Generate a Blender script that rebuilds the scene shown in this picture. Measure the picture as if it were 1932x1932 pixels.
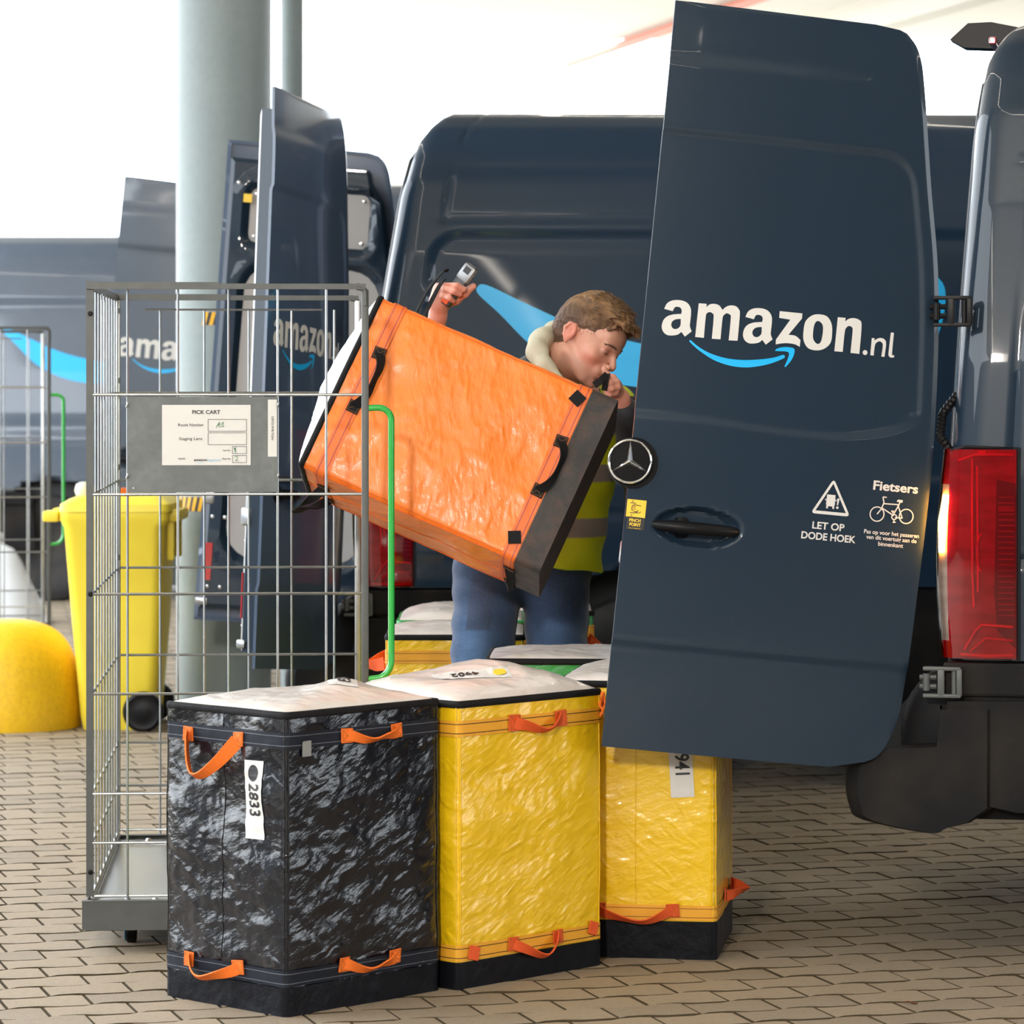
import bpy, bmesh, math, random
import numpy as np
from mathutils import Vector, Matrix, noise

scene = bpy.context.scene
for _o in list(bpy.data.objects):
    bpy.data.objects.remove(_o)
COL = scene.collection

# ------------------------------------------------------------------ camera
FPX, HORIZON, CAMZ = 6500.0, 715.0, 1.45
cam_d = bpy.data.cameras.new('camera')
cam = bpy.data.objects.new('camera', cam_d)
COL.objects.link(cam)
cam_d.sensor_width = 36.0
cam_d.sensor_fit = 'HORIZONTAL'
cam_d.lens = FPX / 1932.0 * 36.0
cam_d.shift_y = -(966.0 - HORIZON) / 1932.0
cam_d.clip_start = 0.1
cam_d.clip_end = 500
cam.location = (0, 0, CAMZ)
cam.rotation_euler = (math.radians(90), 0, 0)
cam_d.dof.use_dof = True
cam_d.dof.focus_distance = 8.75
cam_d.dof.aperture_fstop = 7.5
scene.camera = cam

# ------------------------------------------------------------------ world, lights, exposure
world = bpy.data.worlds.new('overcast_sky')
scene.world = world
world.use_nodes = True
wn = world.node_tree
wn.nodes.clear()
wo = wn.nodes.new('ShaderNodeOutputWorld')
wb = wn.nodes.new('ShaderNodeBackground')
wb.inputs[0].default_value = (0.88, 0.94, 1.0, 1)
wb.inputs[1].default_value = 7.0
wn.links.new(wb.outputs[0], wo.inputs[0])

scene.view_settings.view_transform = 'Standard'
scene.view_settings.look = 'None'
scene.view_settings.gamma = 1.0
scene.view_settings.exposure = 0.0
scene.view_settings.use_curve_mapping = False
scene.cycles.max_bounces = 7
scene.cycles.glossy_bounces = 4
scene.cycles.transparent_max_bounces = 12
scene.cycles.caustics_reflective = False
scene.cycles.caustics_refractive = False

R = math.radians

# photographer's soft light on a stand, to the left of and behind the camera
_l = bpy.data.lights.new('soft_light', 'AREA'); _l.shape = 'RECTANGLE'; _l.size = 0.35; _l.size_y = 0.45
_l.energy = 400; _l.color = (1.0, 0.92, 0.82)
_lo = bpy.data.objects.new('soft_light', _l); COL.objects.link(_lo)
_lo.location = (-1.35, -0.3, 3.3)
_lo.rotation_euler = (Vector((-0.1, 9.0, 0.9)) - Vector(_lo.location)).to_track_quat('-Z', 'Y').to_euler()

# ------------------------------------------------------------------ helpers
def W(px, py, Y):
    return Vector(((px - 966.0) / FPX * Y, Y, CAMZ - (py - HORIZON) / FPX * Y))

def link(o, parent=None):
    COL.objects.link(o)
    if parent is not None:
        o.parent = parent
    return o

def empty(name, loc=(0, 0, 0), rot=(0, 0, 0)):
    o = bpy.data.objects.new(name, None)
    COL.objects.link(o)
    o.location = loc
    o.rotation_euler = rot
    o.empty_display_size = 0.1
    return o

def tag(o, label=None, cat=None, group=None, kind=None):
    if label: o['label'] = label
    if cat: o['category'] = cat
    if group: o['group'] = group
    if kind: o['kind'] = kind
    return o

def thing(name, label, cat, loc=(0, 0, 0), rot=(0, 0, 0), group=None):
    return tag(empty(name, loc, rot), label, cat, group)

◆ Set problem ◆
Output the lines above in full and exactly as given, omitting any pictures.

◆ Solution to the problem ◆
Generate a Blender script that rebuilds the scene shown in this picture. Measure the picture as if it were 1932x1932 pixels.
import bpy, bmesh, math, random
import numpy as np
from mathutils import Vector, Matrix, noise

scene = bpy.context.scene
for _o in list(bpy.data.objects):
    bpy.data.objects.remove(_o)
COL = scene.collection

# ------------------------------------------------------------------ camera
FPX, HORIZON, CAMZ = 6500.0, 715.0, 1.45
cam_d = bpy.data.cameras.new('camera')
cam = bpy.data.objects.new('camera', cam_d)
COL.objects.link(cam)
cam_d.sensor_width = 36.0
cam_d.sensor_fit = 'HORIZONTAL'
cam_d.lens = FPX / 1932.0 * 36.0
cam_d.shift_y = -(966.0 - HORIZON) / 1932.0
cam_d.clip_start = 0.1
cam_d.clip_end = 500
cam.location = (0, 0, CAMZ)
cam.rotation_euler = (math.radians(90), 0, 0)
cam_d.dof.use_dof = True
cam_d.dof.focus_distance = 8.75
cam_d.dof.aperture_fstop = 7.5
scene.camera = cam

# ------------------------------------------------------------------ world, lights, exposure
world = bpy.data.worlds.new('overcast_sky')
scene.world = world
world.use_nodes = True
wn = world.node_tree
wn.nodes.clear()
wo = wn.nodes.new('ShaderNodeOutputWorld')
wb = wn.nodes.new('ShaderNodeBackground')
wb.inputs[0].default_value = (0.88, 0.94, 1.0, 1)
wb.inputs[1].default_value = 7.0
wn.links.new(wb.outputs[0], wo.inputs[0])

scene.view_settings.view_transform = 'Standard'
scene.view_settings.look = 'None'
scene.view_settings.gamma = 1.0
scene.view_settings.exposure = 0.0
scene.view_settings.use_curve_mapping = False
scene.cycles.max_bounces = 7
scene.cycles.glossy_bounces = 4
scene.cycles.transparent_max_bounces = 12
scene.cycles.caustics_reflective = False
scene.cycles.caustics_refractive = False

R = math.radians

# photographer's soft light on a stand, to the left of and behind the camera
_l = bpy.data.lights.new('soft_light', 'AREA'); _l.shape = 'RECTANGLE'; _l.size = 0.35; _l.size_y = 0.45
_l.energy = 400; _l.color = (1.0, 0.92, 0.82)
_lo = bpy.data.objects.new('soft_light', _l); COL.objects.link(_lo)
_lo.location = (-1.35, -0.3, 3.3)
_lo.rotation_euler = (Vector((-0.1, 9.0, 0.9)) - Vector(_lo.location)).to_track_quat('-Z', 'Y').to_euler()

# ------------------------------------------------------------------ helpers
def W(px, py, Y):
    return Vector(((px - 966.0) / FPX * Y, Y, CAMZ - (py - HORIZON) / FPX * Y))

def link(o, parent=None):
    COL.objects.link(o)
    if parent is not None:
        o.parent = parent
    return o

def empty(name, loc=(0, 0, 0), rot=(0, 0, 0)):
    o = bpy.data.objects.new(name, None)
    COL.objects.link(o)
    o.location = loc
    o.rotation_euler = rot
    o.empty_display_size = 0.1
    return o

def tag(o, label=None, cat=None, group=None, kind=None):
    if label: o['label'] = label
    if cat: o['category'] = cat
    if group: o['group'] = group
    if kind: o['kind'] = kind
    return o

def thing(name, label, cat, loc=(0, 0, 0), rot=(0, 0, 0), group=None):
    return tag(empty(name, loc, rot), label, cat, group)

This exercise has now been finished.